Among the works being screened at the Babylon theatre (19-24 February) are Human Flow, Ai’s 2017 documentary about the current global refugee crisis; Remembrance (2010), featuring voice recordings reciting the names of those that perished in the 2008 Sichuan earthquake; and Alison Klayman’s inside story Never Sorry (2012).

It was shortly after his work about the Sichuan earthquake, in which nearly 90,000 people including 5,000 children died, that Ai was first arrested in China, leading him to spend 81 days in a top-secret prison.

Despite this, Ai says in a statement that censorship is not restricted to authoritarian states. “Think of Edward Snowden’s revelations of pervasive surveillance,” he says. “I am interested in those whose voices have been suppressed, like the refugees featured in my new film The Rest, because in recognising their humanity I maintain my own. I am not producing films just for the sake of producing films, but rather to bring these stories and injustices into the wider sphere so that others can know.”

Ai stresses the importance of the internet in maintaining open dialogues. The internet felt “revolutionary”, Ai says, when he first started using it in China. “Anything that was posted online could immediately be seen and reposted by anybody,” he says. “At the time, the internet provided a platform for free expression that had never existed before.”

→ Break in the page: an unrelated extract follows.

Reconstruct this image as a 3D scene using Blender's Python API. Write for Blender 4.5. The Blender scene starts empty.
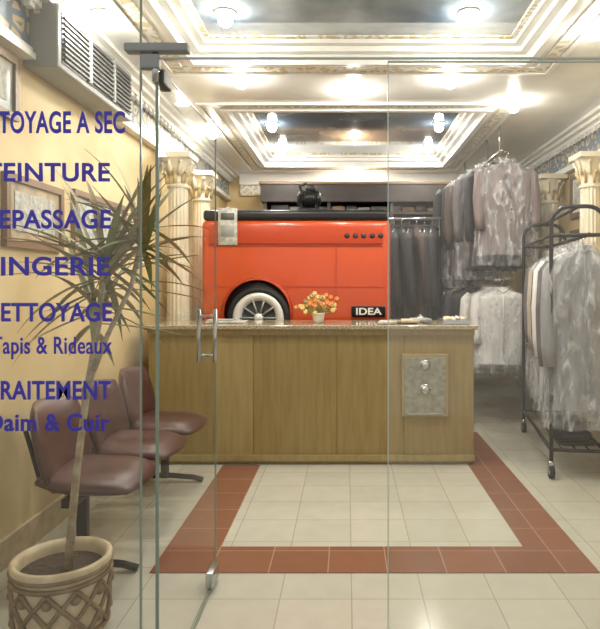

He says he was only interested in making films that could be posted online, “shining a light on social issues that had long been obscured and which I couldn’t ignore”. He adds: “We posted them everywhere, anywhere we could. As soon as the films were uploaded, they would be deleted by online censors. So we would post them elsewhere, but they would all be removed.”

It was with this sense of urgency about social injustices that Ai began to film the refugee crisis and the pro-democracy protests in Hong Kong. “These films are my activism. They are my way of giving voice to these critical issues,” he says. “Freedom of expression is the right from which all others flow. If this right is not guaranteed, then how can we talk about democracy, freedom, and human rights?”